The gravitational force in the vector form is defined as $$ \vec{F}=-\frac{GMm}{\boldsymbol {r^3}}\vec{r}$$ Many textbooks define its magnitude as $$F_g=-\frac{GMm}{r^2}$$
However, in the derivation of the gravitational potential energy $U_g=-\frac{GMm}{r}$ $$W_\text{by gravity}=\int_c \vec{F}_\text{grav} \cdot \mbox{d} \vec{r}=\int_{r1}^{r2} F\ \mbox{d}r \cos(180^{\circ})=-\int_{r1}^{r2} F\ \mbox{d}r$$ $$=-\int_{r1}^{r2} \frac{GMm}{r^2}\ \mbox{d}r=+\frac{GMm}{r}\Biggr|^{r_2}_{r_1}=\frac{GMm}{r_2}-\frac{GMm}{r_1}$$
where $r_2>r_1$
since $\Delta U_g=-W_{by.grav}$
$$\Delta U_g=U_2-U_1=GMm \Big(\frac{1}{r_1}-\frac{1}{r_2}\Big)$$
setting $r_2=\infty$, $U_2=0$
$$-U_1=GMm\frac{1}{r_1}$$
Therefore $$U=-\frac{GMm}{r}$$
which implies that the correct way of writing the magnitude should be $F=\frac{GMm}{r^2}$ (i.e. no minus sign) since the direction has already been taken into account(by cos(180)) during the dot product operation.

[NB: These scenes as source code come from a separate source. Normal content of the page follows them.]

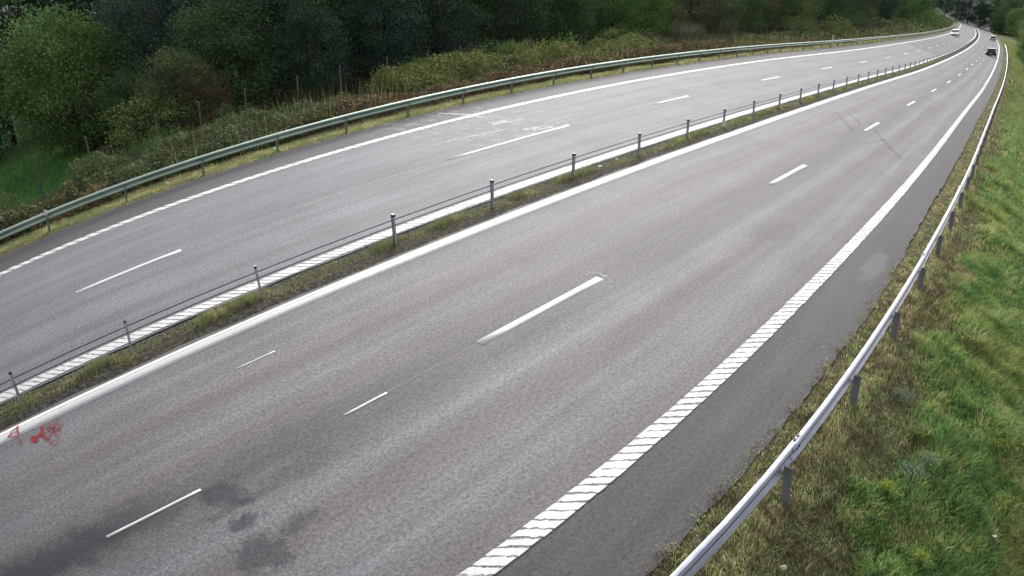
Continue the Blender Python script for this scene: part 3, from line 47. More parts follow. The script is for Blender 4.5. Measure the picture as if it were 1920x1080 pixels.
def surf(s, d, h=0.0):
    s = np.atleast_1d(np.asarray(s, float)); d = np.atleast_1d(np.asarray(d, float)); s, d = np.broadcast_arrays(s, d)
    s = np.clip(s, SG[0], SG[-1]); d = np.clip(d, DG[0], DG[-1])
    i = np.clip(np.searchsorted(SG, s, side='right') - 1, 0, len(SG) - 2); j = np.clip(np.searchsorted(DG, d, side='right') - 1, 0, len(DG) - 2)
    hs_, hd = SG[i + 1] - SG[i], DG[j + 1] - DG[j]; t, u = (s - SG[i]) / hs_, (d - DG[j]) / hd
    B = lambda t, h: [v[..., None] for v in (2*t**3 - 3*t**2 + 1, (t**3 - 2*t**2 + t) * h, -2*t**3 + 3*t**2, (t**3 - t**2) * h)]
    a, b = B(t, hs_), B(u, hd); r = 0
    for ii, A, AM in ((i, a[0], a[1]), (i + 1, a[2], a[3])):
        for jj, Bv, BM in ((j, b[0], b[1]), (j + 1, b[2], b[3])):
            r = r + A * Bv * NET[ii, jj] + AM * Bv * NS[ii, jj] + A * BM * ND[ii, jj] + AM * BM * NSD[ii, jj]
    r = r.copy(); r[..., 2] += h
    return r
def P(s, d, h=0.0): return Vector(surf(s, d, h)[0])
def frame(s, d, h=0.0):
    p = P(s, d, h); f = (P(s + .05, d, h) - P(s - .05, d, h)).normalized(); l = (P(s, d + .05, h) - P(s, d - .05, h))
    n = f.cross(l).normalized(); return p, f, n.cross(f).normalized(), n
def yaw(s, d):
    p, f, l, n = frame(s, d); return math.atan2(f.y, f.x)

def vnoise(x, y, seed=0):                                   # smooth value noise in 0..1
    x = np.asarray(x, float); y = np.asarray(y, float); xi = np.floor(x).astype(np.int64); yi = np.floor(y).astype(np.int64)
    def hsh(a, b):
        n = (a * 374761393 + b * 668265263 + seed * 1442695041) & 0xffffffff
        n = ((n ^ (n >> 13)) * 1274126177) & 0xffffffff; return ((n ^ (n >> 16)) & 0xffff) / 65535.0
    fx, fy = x - xi, y - yi; fx = fx * fx * (3 - 2 * fx); fy = fy * fy * (3 - 2 * fy)
    return (hsh(xi, yi) * (1 - fx) + hsh(xi + 1, yi) * fx) * (1 - fy) + (hsh(xi, yi + 1) * (1 - fx) + hsh(xi + 1, yi + 1) * fx) * fy
def fbm(x, y, seed=0): return .55 * vnoise(x, y, seed) + .3 * vnoise(x * 2.1, y * 2.1, seed + 1) + .15 * vnoise(x * 4.3, y * 4.3, seed + 2)
def sm(a, b, x): t = np.clip((x - a) / (b - a), 0, 1); return t * t * (3 - 2 * t)

HD = [-70, -40, -30, -20, -14, -10, -7.5, -6.2, -4.9, -4.7, -4.2, 3.3, 3.7, 4.0, 4.6, 4.9, 5.4, 12.8, 13.3, 13.8, 14.5, 16, 18, 22, 40, 130]
HH = [-2.5, -2.5, -2.6, -2.5, -1.9, -.95, -.3, -.07, -.008, -.05, -.3, -.3, -.05, 0.0, 0.0, -.05, -.3, -.3, -.05, -.02, -.12, -.5, -.9, -1.1, -1.2, -1.2]
def hp(s, d):
    s = np.asarray(s, float); d = np.asarray(d, float); h = np.interp(d, HD, HH)
    far = sm(60, 200, s); h = h + far * np.interp(d, [-60, -30, -14, -8, -6], [16, 8, 3.0, .6, 0])
    out = np.maximum(sm(-5.6, -7.5, d), sm(14, 16, d)); return h + out * (fbm(s * .5, d * .5, 5) - .5) * .35

# ------------------------------------------------------------------ helpers
def tag(o, label=None, cat=None, group=None, kind=None):
    if label: o['label'] = label
    if cat: o['category'] = cat
    if group: o['group'] = group
    if kind: o['kind'] = kind
    return o
def empty(name, loc, rz=0.0, label=None, cat=None, group=None):
    o = bpy.data.objects.new(name, None); C.objects.link(o); o.location = loc; o.rotation_euler = (0, 0, rz); o.empty_display_size = .2
    return tag(o, label, cat, group)
def meshdata(name, V, F, mat=None, cols=None, uvs=None, smooth=False):
    me = bpy.data.meshes.new(name); V = np.asarray(V, np.float32)
    if isinstance(F, np.ndarray):
        n, k = F.shape; me.vertices.add(len(V)); me.vertices.foreach_set('co', V.ravel())
        me.loops.add(n * k); me.loops.foreach_set('vertex_index', F.astype(np.int32).ravel())
        me.polygons.add(n); me.polygons.foreach_set('loop_start', np.arange(0, n * k, k, dtype=np.int32)); me.update(calc_edges=True)
    else: me.from_pydata([tuple(map(float, v)) for v in V], [], F)
    if cols is not None:
        ca = me.color_attributes.new('Col', 'FLOAT_COLOR', 'POINT'); c = np.ones((len(V), 4), np.float32); c[:, :3] = cols; ca.data.foreach_set('color', c.ravel())
    if uvs is not None:
        uvl = me.uv_layers.new(name='UVMap'); idx = np.zeros(len(me.loops), np.int32); me.loops.foreach_get('vertex_index', idx)
        uvl.data.foreach_set('uv', np.asarray(uvs, np.float32)[idx].ravel())
    if mat: me.materials.append(mat)
    if smooth: me.polygons.foreach_set('use_smooth', np.ones(len(me.polygons), bool))
    me.update(); return me
def link(name, me, parent=None, loc=(0, 0, 0), rot=None):
    o = bpy.data.objects.new(name, me); C.objects.link(o); o.location = loc
    if rot is not None: o.rotation_euler = rot
    if parent: o.parent = parent
    return o
def wobj(name, V, F, mat, parent=None, **k):                # vertices given in world space, parent may only be translated
    V = np.asarray(V, float)
    off = np.array(parent.location) if parent else np.zeros(3)
    if parent and parent.parent: off = off + np.array(parent.parent.location)
    return link(name, meshdata(name, V - off, F, mat, **k), parent)
class MB:
    def __init__(s): s.v = []; s.f = []
    def add(s, v, f): n = len(s.v); s.v += [tuple(q) for q in v]; s.f += [tuple(i + n for i in q) for q in f]; return s
    def box(s, c, sz, rz=0.0):
        x, y, z = [a / 2 for a in sz]; cs, sn = math.cos(rz), math.sin(rz)
        v = [(c[0] + cs*i*x - sn*j*y, c[1] + sn*i*x + cs*j*y, c[2] + k*z) for k in (-1, 1) for i, j in ((-1,-1),(1,-1),(1,1),(-1,1))]
        return s.add(v, [(3,2,1,0),(4,5,6,7),(0,1,5,4),(1,2,6,5),(2,3,7,6),(3,0,4,7)])
    def tube(s, pts, r, n=6, cap=True):
        pts = [Vector(p) for p in pts]; rs = r if isinstance(r, (list, tuple)) else [r] * len(pts); v = []; f = []
        for i, p in enumerate(pts):
            t = (pts[min(i + 1, len(pts) - 1)] - pts[max(i - 1, 0)]).normalized()
            a = t.cross(Vector((0, 0, 1))); a = a.normalized() if a.length > .01 else Vector((1, 0, 0)); b = t.cross(a)
            for k in range(n):
                th = 2 * math.pi * k / n; v.append(p + a * math.cos(th) * rs[i] + b * math.sin(th) * rs[i])
        for i in range(len(pts) - 1):
            for k in range(n): f.append((i*n + k, i*n + (k+1) % n, (i+1)*n + (k+1) % n, (i+1)*n + k))
        if cap: f.append(tuple(range(n))[::-1]); f.append(tuple((len(pts)-1)*n + k for k in range(n)))
        return s.add(v, f)
    def me(s, name, mat=None, smooth=False): return meshdata(name, s.v, s.f, mat, smooth=smooth)
    def obj(s, name, mat, parent=None, loc=(0, 0, 0), rot=None, smooth=False): return link(name, s.me(name, mat, smooth), parent, loc, rot)
def sheet(name, ss, dds, mat, h=0.0, parent=None, hfun=None):
    S_, D_ = np.meshgrid(ss, dds, indexing='ij') if not callable(dds) else (None, None)
    V = surf(S_, D_); V[..., 2] += (hfun(S_, D_) if hfun else h); ns, nd = S_.shape
    idx = np.arange(ns * nd).reshape(ns, nd)
    F = np.stack([idx[:-1, :-1], idx[1:, :-1], idx[1:, 1:], idx[:-1, 1:]], -1).reshape(-1, 4)
    return wobj(name, V.reshape(-1, 3), F, mat, parent, uvs=np.stack([S_, D_], -1).reshape(-1, 2), smooth=True)
def ribbon(name, ss, dL, dR, mat, h, parent=None, thick=0.0):
    ss = np.asarray(ss, float); n = len(ss)
    dL = np.broadcast_to(dL, n); dR = np.broadcast_to(dR, n)
    if thick == 0:
        V = np.concatenate([surf(ss, dR, h), surf(ss, dL, h)]); F = np.array([[i, i + 1, n + i + 1, n + i] for i in range(n - 1)])
        return wobj(name, V, F, mat, parent, uvs=np.concatenate([np.stack([ss, dR], -1), np.stack([ss, dL], -1)]))
    V = np.concatenate([surf(ss, dR, h + thick), surf(ss, dL, h + thick), surf(ss, dR, h - .004), surf(ss, dL, h - .004)]); F = []
    for i in range(n - 1): F += [[i, i+1, n+i+1, n+i], [2*n+i, 2*n+i+1, i+1, i], [n+i, n+i+1, 3*n+i+1, 3*n+i]]
    F += [[0, n, 3*n, 2*n], [n-1, 3*n-1, 4*n-1, 2*n-1]]
    return wobj(name, V, np.array(F), mat, parent)

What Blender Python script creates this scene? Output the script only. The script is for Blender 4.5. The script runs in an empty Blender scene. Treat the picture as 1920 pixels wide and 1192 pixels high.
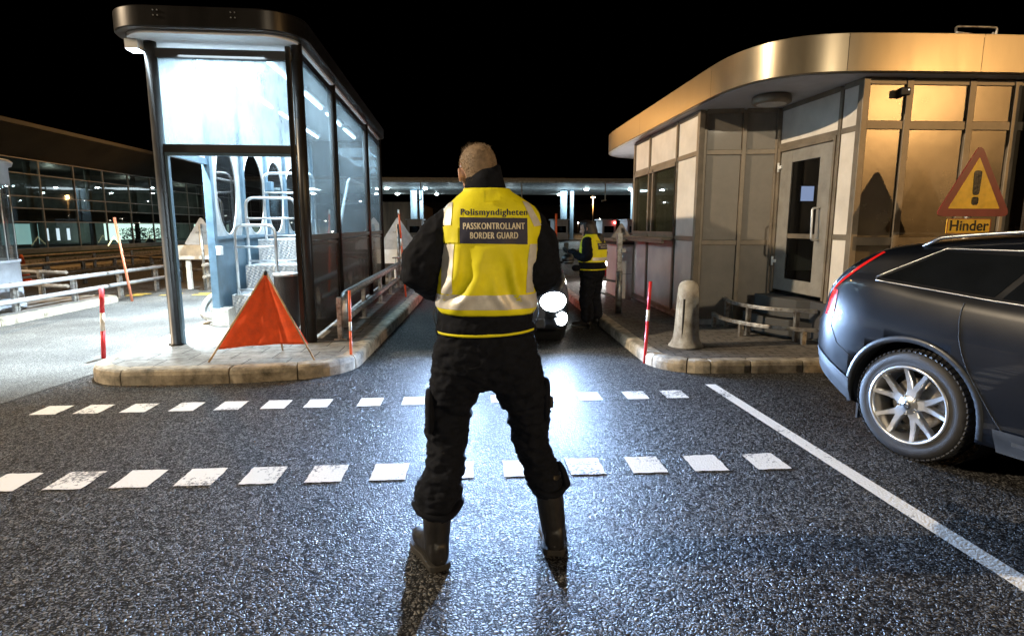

So should I always use the expression of the magnitude without the negative sign because the direction of the force is only to be considered "later" in a sense that the negative sign should not be part of the magnitude?
I'm having the same trouble when dealing with the force exerted by a spring in Hooke's Law, e.g. in the derivation of the EPE:
$$W_s=\int \vec{F}_s\ \cdot \mbox{d}\vec{x}=\int_{x_1}^{x2}kx\ \mbox{d}x \cos(180^{\circ})=-\int_{x_1}^{x2}kx\ \mbox{d}x$$ Using $\Delta U_s=-W_s$ will yield $U_s=\frac{1}{2}kx^2$, which again implies that $F_s=kx$ (rather than $F_s=-kx$)
But in other derivations like the effective spring constant of a certain combination, $F_s=-kx$ is used instead.